Exercise brief: Write out the entire listing below exactly as it appears, minus any pictures.

Given data:

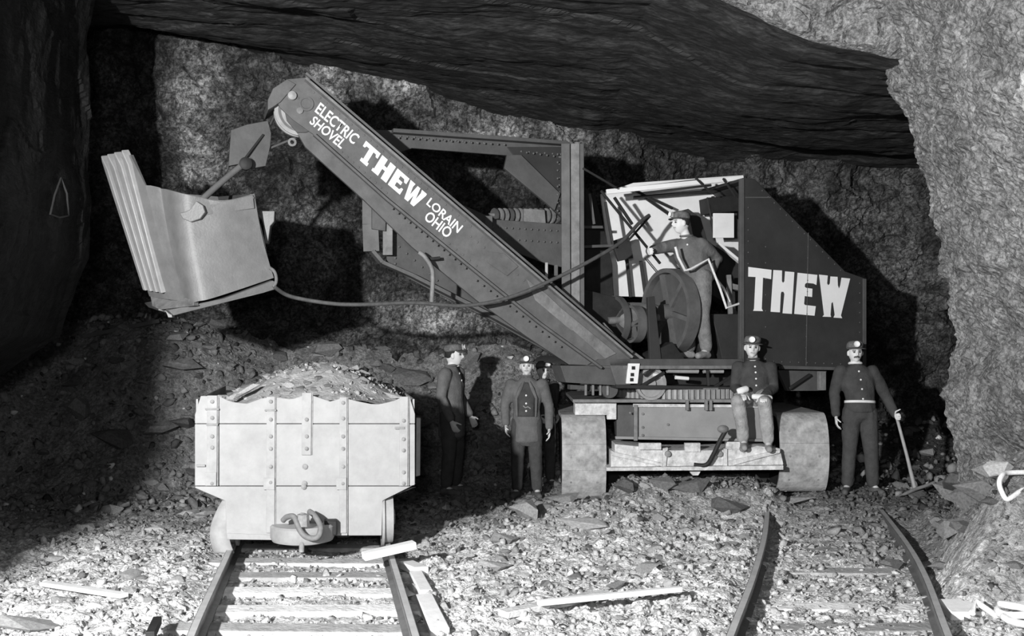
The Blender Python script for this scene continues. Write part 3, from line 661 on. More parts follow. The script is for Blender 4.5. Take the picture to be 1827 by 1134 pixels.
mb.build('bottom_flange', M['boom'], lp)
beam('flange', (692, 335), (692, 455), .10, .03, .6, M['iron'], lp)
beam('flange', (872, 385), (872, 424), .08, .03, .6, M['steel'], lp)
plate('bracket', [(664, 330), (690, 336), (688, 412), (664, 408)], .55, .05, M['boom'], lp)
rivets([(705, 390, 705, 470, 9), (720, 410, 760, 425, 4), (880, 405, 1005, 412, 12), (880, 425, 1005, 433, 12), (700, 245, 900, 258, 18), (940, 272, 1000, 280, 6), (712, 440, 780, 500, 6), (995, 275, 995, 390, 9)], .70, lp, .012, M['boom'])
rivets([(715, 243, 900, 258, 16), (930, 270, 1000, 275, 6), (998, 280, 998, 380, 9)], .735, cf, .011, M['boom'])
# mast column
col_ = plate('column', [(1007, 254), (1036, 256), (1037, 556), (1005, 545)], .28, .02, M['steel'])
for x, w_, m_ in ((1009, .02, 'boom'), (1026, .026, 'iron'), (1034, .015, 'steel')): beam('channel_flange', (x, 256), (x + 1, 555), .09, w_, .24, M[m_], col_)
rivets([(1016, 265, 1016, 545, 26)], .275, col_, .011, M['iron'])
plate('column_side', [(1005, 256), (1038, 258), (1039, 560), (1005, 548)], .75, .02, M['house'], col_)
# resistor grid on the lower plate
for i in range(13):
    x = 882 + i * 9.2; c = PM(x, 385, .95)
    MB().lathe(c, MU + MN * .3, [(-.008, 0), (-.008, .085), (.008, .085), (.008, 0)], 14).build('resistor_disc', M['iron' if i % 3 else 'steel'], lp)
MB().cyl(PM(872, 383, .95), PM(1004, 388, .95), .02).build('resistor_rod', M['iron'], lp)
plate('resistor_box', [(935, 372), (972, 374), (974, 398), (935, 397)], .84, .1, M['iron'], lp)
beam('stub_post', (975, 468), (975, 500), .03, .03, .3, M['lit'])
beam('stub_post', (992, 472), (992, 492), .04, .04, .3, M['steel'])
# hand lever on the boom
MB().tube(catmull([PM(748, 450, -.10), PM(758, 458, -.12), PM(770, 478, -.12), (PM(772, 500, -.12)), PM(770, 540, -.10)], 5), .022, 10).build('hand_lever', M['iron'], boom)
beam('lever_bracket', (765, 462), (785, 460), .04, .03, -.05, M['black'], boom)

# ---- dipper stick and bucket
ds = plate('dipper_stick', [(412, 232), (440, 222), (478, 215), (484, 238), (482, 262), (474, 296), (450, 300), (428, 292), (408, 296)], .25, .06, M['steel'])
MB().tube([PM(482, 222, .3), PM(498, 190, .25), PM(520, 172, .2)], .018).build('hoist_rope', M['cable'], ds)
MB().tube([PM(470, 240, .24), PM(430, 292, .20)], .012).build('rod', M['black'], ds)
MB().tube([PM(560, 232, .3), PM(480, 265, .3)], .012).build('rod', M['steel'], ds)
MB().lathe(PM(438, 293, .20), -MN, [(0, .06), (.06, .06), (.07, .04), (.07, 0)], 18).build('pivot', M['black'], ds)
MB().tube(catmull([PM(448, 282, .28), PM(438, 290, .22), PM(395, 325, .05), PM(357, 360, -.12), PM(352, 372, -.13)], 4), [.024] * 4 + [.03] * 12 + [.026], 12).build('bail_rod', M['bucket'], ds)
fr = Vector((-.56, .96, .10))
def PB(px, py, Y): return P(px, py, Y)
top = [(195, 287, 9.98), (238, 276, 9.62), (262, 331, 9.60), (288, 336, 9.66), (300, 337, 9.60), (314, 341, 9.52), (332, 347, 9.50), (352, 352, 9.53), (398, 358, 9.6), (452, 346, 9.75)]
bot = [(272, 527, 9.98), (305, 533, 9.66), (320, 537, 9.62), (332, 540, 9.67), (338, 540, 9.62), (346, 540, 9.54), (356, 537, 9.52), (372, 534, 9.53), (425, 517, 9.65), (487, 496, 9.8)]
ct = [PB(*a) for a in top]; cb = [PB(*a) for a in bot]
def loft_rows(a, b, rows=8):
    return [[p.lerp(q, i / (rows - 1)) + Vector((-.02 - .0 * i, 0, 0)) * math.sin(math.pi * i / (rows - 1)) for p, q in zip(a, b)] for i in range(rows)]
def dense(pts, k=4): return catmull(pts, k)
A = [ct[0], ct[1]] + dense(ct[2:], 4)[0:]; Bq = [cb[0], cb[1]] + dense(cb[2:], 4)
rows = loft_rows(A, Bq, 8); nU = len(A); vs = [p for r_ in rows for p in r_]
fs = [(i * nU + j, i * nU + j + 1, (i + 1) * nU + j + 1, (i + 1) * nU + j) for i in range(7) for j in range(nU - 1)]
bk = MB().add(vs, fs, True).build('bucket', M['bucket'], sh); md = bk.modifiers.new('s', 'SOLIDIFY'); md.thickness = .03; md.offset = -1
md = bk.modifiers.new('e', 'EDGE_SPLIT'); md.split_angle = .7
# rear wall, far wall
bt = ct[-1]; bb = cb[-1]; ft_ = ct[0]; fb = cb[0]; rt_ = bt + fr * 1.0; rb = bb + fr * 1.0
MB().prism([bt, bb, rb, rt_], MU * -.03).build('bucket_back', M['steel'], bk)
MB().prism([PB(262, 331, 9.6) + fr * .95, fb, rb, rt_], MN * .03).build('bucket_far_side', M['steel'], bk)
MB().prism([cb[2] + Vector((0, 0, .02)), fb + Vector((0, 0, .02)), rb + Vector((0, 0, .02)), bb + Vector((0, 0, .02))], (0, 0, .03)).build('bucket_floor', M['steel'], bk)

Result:
The Blender Python script for this scene continues. Write part 3, from line 661 on. More parts follow. The script is for Blender 4.5. Take the picture to be 1827 by 1134 pixels.
mb.build('bottom_flange', M['boom'], lp)
beam('flange', (692, 335), (692, 455), .10, .03, .6, M['iron'], lp)
beam('flange', (872, 385), (872, 424), .08, .03, .6, M['steel'], lp)
plate('bracket', [(664, 330), (690, 336), (688, 412), (664, 408)], .55, .05, M['boom'], lp)
rivets([(705, 390, 705, 470, 9), (720, 410, 760, 425, 4), (880, 405, 1005, 412, 12), (880, 425, 1005, 433, 12), (700, 245, 900, 258, 18), (940, 272, 1000, 280, 6), (712, 440, 780, 500, 6), (995, 275, 995, 390, 9)], .70, lp, .012, M['boom'])
rivets([(715, 243, 900, 258, 16), (930, 270, 1000, 275, 6), (998, 280, 998, 380, 9)], .735, cf, .011, M['boom'])
# mast column
col_ = plate('column', [(1007, 254), (1036, 256), (1037, 556), (1005, 545)], .28, .02, M['steel'])
for x, w_, m_ in ((1009, .02, 'boom'), (1026, .026, 'iron'), (1034, .015, 'steel')): beam('channel_flange', (x, 256), (x + 1, 555), .09, w_, .24, M[m_], col_)
rivets([(1016, 265, 1016, 545, 26)], .275, col_, .011, M['iron'])
plate('column_side', [(1005, 256), (1038, 258), (1039, 560), (1005, 548)], .75, .02, M['house'], col_)
# resistor grid on the lower plate
for i in range(13):
    x = 882 + i * 9.2; c = PM(x, 385, .95)
    MB().lathe(c, MU + MN * .3, [(-.008, 0), (-.008, .085), (.008, .085), (.008, 0)], 14).build('resistor_disc', M['iron' if i % 3 else 'steel'], lp)
MB().cyl(PM(872, 383, .95), PM(1004, 388, .95), .02).build('resistor_rod', M['iron'], lp)
plate('resistor_box', [(935, 372), (972, 374), (974, 398), (935, 397)], .84, .1, M['iron'], lp)
beam('stub_post', (975, 468), (975, 500), .03, .03, .3, M['lit'])
beam('stub_post', (992, 472), (992, 492), .04, .04, .3, M['steel'])
# hand lever on the boom
MB().tube(catmull([PM(748, 450, -.10), PM(758, 458, -.12), PM(770, 478, -.12), (PM(772, 500, -.12)), PM(770, 540, -.10)], 5), .022, 10).build('hand_lever', M['iron'], boom)
beam('lever_bracket', (765, 462), (785, 460), .04, .03, -.05, M['black'], boom)

# ---- dipper stick and bucket
ds = plate('dipper_stick', [(412, 232), (440, 222), (478, 215), (484, 238), (482, 262), (474, 296), (450, 300), (428, 292), (408, 296)], .25, .06, M['steel'])
MB().tube([PM(482, 222, .3), PM(498, 190, .25), PM(520, 172, .2)], .018).build('hoist_rope', M['cable'], ds)
MB().tube([PM(470, 240, .24), PM(430, 292, .20)], .012).build('rod', M['black'], ds)
MB().tube([PM(560, 232, .3), PM(480, 265, .3)], .012).build('rod', M['steel'], ds)
MB().lathe(PM(438, 293, .20), -MN, [(0, .06), (.06, .06), (.07, .04), (.07, 0)], 18).build('pivot', M['black'], ds)
MB().tube(catmull([PM(448, 282, .28), PM(438, 290, .22), PM(395, 325, .05), PM(357, 360, -.12), PM(352, 372, -.13)], 4), [.024] * 4 + [.03] * 12 + [.026], 12).build('bail_rod', M['bucket'], ds)
fr = Vector((-.56, .96, .10))
def PB(px, py, Y): return P(px, py, Y)
top = [(195, 287, 9.98), (238, 276, 9.62), (262, 331, 9.60), (288, 336, 9.66), (300, 337, 9.60), (314, 341, 9.52), (332, 347, 9.50), (352, 352, 9.53), (398, 358, 9.6), (452, 346, 9.75)]
bot = [(272, 527, 9.98), (305, 533, 9.66), (320, 537, 9.62), (332, 540, 9.67), (338, 540, 9.62), (346, 540, 9.54), (356, 537, 9.52), (372, 534, 9.53), (425, 517, 9.65), (487, 496, 9.8)]
ct = [PB(*a) for a in top]; cb = [PB(*a) for a in bot]
def loft_rows(a, b, rows=8):
    return [[p.lerp(q, i / (rows - 1)) + Vector((-.02 - .0 * i, 0, 0)) * math.sin(math.pi * i / (rows - 1)) for p, q in zip(a, b)] for i in range(rows)]
def dense(pts, k=4): return catmull(pts, k)
A = [ct[0], ct[1]] + dense(ct[2:], 4)[0:]; Bq = [cb[0], cb[1]] + dense(cb[2:], 4)
rows = loft_rows(A, Bq, 8); nU = len(A); vs = [p for r_ in rows for p in r_]
fs = [(i * nU + j, i * nU + j + 1, (i + 1) * nU + j + 1, (i + 1) * nU + j) for i in range(7) for j in range(nU - 1)]
bk = MB().add(vs, fs, True).build('bucket', M['bucket'], sh); md = bk.modifiers.new('s', 'SOLIDIFY'); md.thickness = .03; md.offset = -1
md = bk.modifiers.new('e', 'EDGE_SPLIT'); md.split_angle = .7
# rear wall, far wall
bt = ct[-1]; bb = cb[-1]; ft_ = ct[0]; fb = cb[0]; rt_ = bt + fr * 1.0; rb = bb + fr * 1.0
MB().prism([bt, bb, rb, rt_], MU * -.03).build('bucket_back', M['steel'], bk)
MB().prism([PB(262, 331, 9.6) + fr * .95, fb, rb, rt_], MN * .03).build('bucket_far_side', M['steel'], bk)
MB().prism([cb[2] + Vector((0, 0, .02)), fb + Vector((0, 0, .02)), rb + Vector((0, 0, .02)), bb + Vector((0, 0, .02))], (0, 0, .03)).build('bucket_floor', M['steel'], bk)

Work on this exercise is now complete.